* START Listing *

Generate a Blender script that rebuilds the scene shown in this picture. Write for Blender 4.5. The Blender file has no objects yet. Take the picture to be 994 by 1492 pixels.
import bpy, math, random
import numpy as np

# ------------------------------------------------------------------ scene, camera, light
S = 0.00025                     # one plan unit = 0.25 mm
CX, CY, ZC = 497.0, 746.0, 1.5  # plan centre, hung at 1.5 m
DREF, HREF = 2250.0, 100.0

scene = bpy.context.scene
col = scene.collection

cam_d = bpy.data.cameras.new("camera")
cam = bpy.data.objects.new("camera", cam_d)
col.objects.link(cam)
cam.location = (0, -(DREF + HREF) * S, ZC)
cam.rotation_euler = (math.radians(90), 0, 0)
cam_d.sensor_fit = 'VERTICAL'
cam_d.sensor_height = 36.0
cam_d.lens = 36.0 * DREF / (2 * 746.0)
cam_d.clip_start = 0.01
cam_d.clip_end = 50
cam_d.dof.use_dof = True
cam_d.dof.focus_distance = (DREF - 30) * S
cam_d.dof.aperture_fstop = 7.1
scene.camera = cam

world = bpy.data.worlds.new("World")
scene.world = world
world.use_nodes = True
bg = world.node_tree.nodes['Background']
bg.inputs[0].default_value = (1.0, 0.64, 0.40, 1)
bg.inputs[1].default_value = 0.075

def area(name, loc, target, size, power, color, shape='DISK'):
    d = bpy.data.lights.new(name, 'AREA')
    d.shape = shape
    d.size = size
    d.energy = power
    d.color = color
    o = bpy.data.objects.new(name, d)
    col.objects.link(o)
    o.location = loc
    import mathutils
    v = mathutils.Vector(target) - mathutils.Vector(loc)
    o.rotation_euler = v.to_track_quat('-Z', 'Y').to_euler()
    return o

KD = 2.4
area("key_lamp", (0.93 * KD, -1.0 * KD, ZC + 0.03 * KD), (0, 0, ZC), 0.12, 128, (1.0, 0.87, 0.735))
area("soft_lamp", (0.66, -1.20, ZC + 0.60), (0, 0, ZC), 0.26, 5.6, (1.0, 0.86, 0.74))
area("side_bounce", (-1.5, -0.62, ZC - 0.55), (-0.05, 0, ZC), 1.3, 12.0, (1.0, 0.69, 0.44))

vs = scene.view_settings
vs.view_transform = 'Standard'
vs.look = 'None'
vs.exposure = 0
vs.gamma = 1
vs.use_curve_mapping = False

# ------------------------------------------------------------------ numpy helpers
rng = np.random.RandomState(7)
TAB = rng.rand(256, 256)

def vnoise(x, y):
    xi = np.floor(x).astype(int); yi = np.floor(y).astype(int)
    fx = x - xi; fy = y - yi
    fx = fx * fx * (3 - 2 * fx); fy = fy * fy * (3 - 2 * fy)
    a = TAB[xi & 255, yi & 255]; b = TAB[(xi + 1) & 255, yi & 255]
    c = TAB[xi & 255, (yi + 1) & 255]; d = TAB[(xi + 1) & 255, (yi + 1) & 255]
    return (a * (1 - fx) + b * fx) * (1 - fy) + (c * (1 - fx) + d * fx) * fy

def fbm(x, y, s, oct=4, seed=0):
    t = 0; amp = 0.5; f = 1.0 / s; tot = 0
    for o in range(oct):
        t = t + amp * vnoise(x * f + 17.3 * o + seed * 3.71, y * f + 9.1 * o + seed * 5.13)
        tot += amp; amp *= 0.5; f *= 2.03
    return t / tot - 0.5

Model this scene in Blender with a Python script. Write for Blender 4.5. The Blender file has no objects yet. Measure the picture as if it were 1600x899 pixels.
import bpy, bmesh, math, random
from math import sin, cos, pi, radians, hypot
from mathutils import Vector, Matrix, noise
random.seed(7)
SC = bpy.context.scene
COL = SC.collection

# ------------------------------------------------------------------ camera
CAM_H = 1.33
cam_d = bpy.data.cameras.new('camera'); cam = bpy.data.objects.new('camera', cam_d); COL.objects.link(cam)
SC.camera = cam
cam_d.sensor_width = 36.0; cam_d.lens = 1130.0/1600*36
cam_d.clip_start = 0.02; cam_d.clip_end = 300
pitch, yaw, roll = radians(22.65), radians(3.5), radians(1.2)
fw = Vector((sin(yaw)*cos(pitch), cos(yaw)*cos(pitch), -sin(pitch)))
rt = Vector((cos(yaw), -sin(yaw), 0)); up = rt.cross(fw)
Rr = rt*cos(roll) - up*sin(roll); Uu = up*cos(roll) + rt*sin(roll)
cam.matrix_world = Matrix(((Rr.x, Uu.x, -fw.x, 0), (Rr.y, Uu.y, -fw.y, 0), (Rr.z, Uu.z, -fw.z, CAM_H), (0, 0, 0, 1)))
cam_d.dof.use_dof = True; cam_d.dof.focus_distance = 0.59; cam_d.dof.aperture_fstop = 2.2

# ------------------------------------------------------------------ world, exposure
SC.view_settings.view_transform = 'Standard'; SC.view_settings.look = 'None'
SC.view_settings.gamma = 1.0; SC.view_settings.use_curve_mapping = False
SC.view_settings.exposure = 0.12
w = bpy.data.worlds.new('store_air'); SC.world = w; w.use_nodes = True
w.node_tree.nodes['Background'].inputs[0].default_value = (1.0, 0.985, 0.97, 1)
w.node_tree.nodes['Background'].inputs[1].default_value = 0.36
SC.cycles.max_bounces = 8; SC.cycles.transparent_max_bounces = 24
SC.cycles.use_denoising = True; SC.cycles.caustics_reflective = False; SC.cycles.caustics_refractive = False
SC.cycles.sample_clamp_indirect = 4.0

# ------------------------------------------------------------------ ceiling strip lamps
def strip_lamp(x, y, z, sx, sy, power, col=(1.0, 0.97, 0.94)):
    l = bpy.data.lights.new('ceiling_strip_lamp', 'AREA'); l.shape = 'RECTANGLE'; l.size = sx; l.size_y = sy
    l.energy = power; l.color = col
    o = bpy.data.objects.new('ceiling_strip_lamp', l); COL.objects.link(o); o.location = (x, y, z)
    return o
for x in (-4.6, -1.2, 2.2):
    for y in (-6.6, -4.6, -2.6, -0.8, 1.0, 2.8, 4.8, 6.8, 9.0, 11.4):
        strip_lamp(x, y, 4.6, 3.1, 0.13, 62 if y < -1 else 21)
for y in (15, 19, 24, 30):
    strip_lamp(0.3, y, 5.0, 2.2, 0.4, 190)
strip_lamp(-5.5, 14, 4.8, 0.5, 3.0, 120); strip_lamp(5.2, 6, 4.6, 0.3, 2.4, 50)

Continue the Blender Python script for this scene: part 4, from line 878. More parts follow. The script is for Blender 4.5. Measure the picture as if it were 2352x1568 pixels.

* END Listing *

** Problem to work on **
Print out all the entries precisely as written.

** Correct answer **
Generate a Blender script that rebuilds the scene shown in this picture. Write for Blender 4.5. The Blender file has no objects yet. Take the picture to be 994 by 1492 pixels.
import bpy, math, random
import numpy as np

# ------------------------------------------------------------------ scene, camera, light
S = 0.00025                     # one plan unit = 0.25 mm
CX, CY, ZC = 497.0, 746.0, 1.5  # plan centre, hung at 1.5 m
DREF, HREF = 2250.0, 100.0

scene = bpy.context.scene
col = scene.collection

cam_d = bpy.data.cameras.new("camera")
cam = bpy.data.objects.new("camera", cam_d)
col.objects.link(cam)
cam.location = (0, -(DREF + HREF) * S, ZC)
cam.rotation_euler = (math.radians(90), 0, 0)
cam_d.sensor_fit = 'VERTICAL'
cam_d.sensor_height = 36.0
cam_d.lens = 36.0 * DREF / (2 * 746.0)
cam_d.clip_start = 0.01
cam_d.clip_end = 50
cam_d.dof.use_dof = True
cam_d.dof.focus_distance = (DREF - 30) * S
cam_d.dof.aperture_fstop = 7.1
scene.camera = cam

world = bpy.data.worlds.new("World")
scene.world = world
world.use_nodes = True
bg = world.node_tree.nodes['Background']
bg.inputs[0].default_value = (1.0, 0.64, 0.40, 1)
bg.inputs[1].default_value = 0.075

def area(name, loc, target, size, power, color, shape='DISK'):
    d = bpy.data.lights.new(name, 'AREA')
    d.shape = shape
    d.size = size
    d.energy = power
    d.color = color
    o = bpy.data.objects.new(name, d)
    col.objects.link(o)
    o.location = loc
    import mathutils
    v = mathutils.Vector(target) - mathutils.Vector(loc)
    o.rotation_euler = v.to_track_quat('-Z', 'Y').to_euler()
    return o

KD = 2.4
area("key_lamp", (0.93 * KD, -1.0 * KD, ZC + 0.03 * KD), (0, 0, ZC), 0.12, 128, (1.0, 0.87, 0.735))
area("soft_lamp", (0.66, -1.20, ZC + 0.60), (0, 0, ZC), 0.26, 5.6, (1.0, 0.86, 0.74))
area("side_bounce", (-1.5, -0.62, ZC - 0.55), (-0.05, 0, ZC), 1.3, 12.0, (1.0, 0.69, 0.44))

vs = scene.view_settings
vs.view_transform = 'Standard'
vs.look = 'None'
vs.exposure = 0
vs.gamma = 1
vs.use_curve_mapping = False

# ------------------------------------------------------------------ numpy helpers
rng = np.random.RandomState(7)
TAB = rng.rand(256, 256)

def vnoise(x, y):
    xi = np.floor(x).astype(int); yi = np.floor(y).astype(int)
    fx = x - xi; fy = y - yi
    fx = fx * fx * (3 - 2 * fx); fy = fy * fy * (3 - 2 * fy)
    a = TAB[xi & 255, yi & 255]; b = TAB[(xi + 1) & 255, yi & 255]
    c = TAB[xi & 255, (yi + 1) & 255]; d = TAB[(xi + 1) & 255, (yi + 1) & 255]
    return (a * (1 - fx) + b * fx) * (1 - fy) + (c * (1 - fx) + d * fx) * fy

def fbm(x, y, s, oct=4, seed=0):
    t = 0; amp = 0.5; f = 1.0 / s; tot = 0
    for o in range(oct):
        t = t + amp * vnoise(x * f + 17.3 * o + seed * 3.71, y * f + 9.1 * o + seed * 5.13)
        tot += amp; amp *= 0.5; f *= 2.03
    return t / tot - 0.5

Model this scene in Blender with a Python script. Write for Blender 4.5. The Blender file has no objects yet. Measure the picture as if it were 1600x899 pixels.
import bpy, bmesh, math, random
from math import sin, cos, pi, radians, hypot
from mathutils import Vector, Matrix, noise
random.seed(7)
SC = bpy.context.scene
COL = SC.collection

# ------------------------------------------------------------------ camera
CAM_H = 1.33
cam_d = bpy.data.cameras.new('camera'); cam = bpy.data.objects.new('camera', cam_d); COL.objects.link(cam)
SC.camera = cam
cam_d.sensor_width = 36.0; cam_d.lens = 1130.0/1600*36
cam_d.clip_start = 0.02; cam_d.clip_end = 300
pitch, yaw, roll = radians(22.65), radians(3.5), radians(1.2)
fw = Vector((sin(yaw)*cos(pitch), cos(yaw)*cos(pitch), -sin(pitch)))
rt = Vector((cos(yaw), -sin(yaw), 0)); up = rt.cross(fw)
Rr = rt*cos(roll) - up*sin(roll); Uu = up*cos(roll) + rt*sin(roll)
cam.matrix_world = Matrix(((Rr.x, Uu.x, -fw.x, 0), (Rr.y, Uu.y, -fw.y, 0), (Rr.z, Uu.z, -fw.z, CAM_H), (0, 0, 0, 1)))
cam_d.dof.use_dof = True; cam_d.dof.focus_distance = 0.59; cam_d.dof.aperture_fstop = 2.2

# ------------------------------------------------------------------ world, exposure
SC.view_settings.view_transform = 'Standard'; SC.view_settings.look = 'None'
SC.view_settings.gamma = 1.0; SC.view_settings.use_curve_mapping = False
SC.view_settings.exposure = 0.12
w = bpy.data.worlds.new('store_air'); SC.world = w; w.use_nodes = True
w.node_tree.nodes['Background'].inputs[0].default_value = (1.0, 0.985, 0.97, 1)
w.node_tree.nodes['Background'].inputs[1].default_value = 0.36
SC.cycles.max_bounces = 8; SC.cycles.transparent_max_bounces = 24
SC.cycles.use_denoising = True; SC.cycles.caustics_reflective = False; SC.cycles.caustics_refractive = False
SC.cycles.sample_clamp_indirect = 4.0

# ------------------------------------------------------------------ ceiling strip lamps
def strip_lamp(x, y, z, sx, sy, power, col=(1.0, 0.97, 0.94)):
    l = bpy.data.lights.new('ceiling_strip_lamp', 'AREA'); l.shape = 'RECTANGLE'; l.size = sx; l.size_y = sy
    l.energy = power; l.color = col
    o = bpy.data.objects.new('ceiling_strip_lamp', l); COL.objects.link(o); o.location = (x, y, z)
    return o
for x in (-4.6, -1.2, 2.2):
    for y in (-6.6, -4.6, -2.6, -0.8, 1.0, 2.8, 4.8, 6.8, 9.0, 11.4):
        strip_lamp(x, y, 4.6, 3.1, 0.13, 62 if y < -1 else 21)
for y in (15, 19, 24, 30):
    strip_lamp(0.3, y, 5.0, 2.2, 0.4, 190)
strip_lamp(-5.5, 14, 4.8, 0.5, 3.0, 120); strip_lamp(5.2, 6, 4.6, 0.3, 2.4, 50)

Continue the Blender Python script for this scene: part 4, from line 878. More parts follow. The script is for Blender 4.5. Measure the picture as if it were 2352x1568 pixels.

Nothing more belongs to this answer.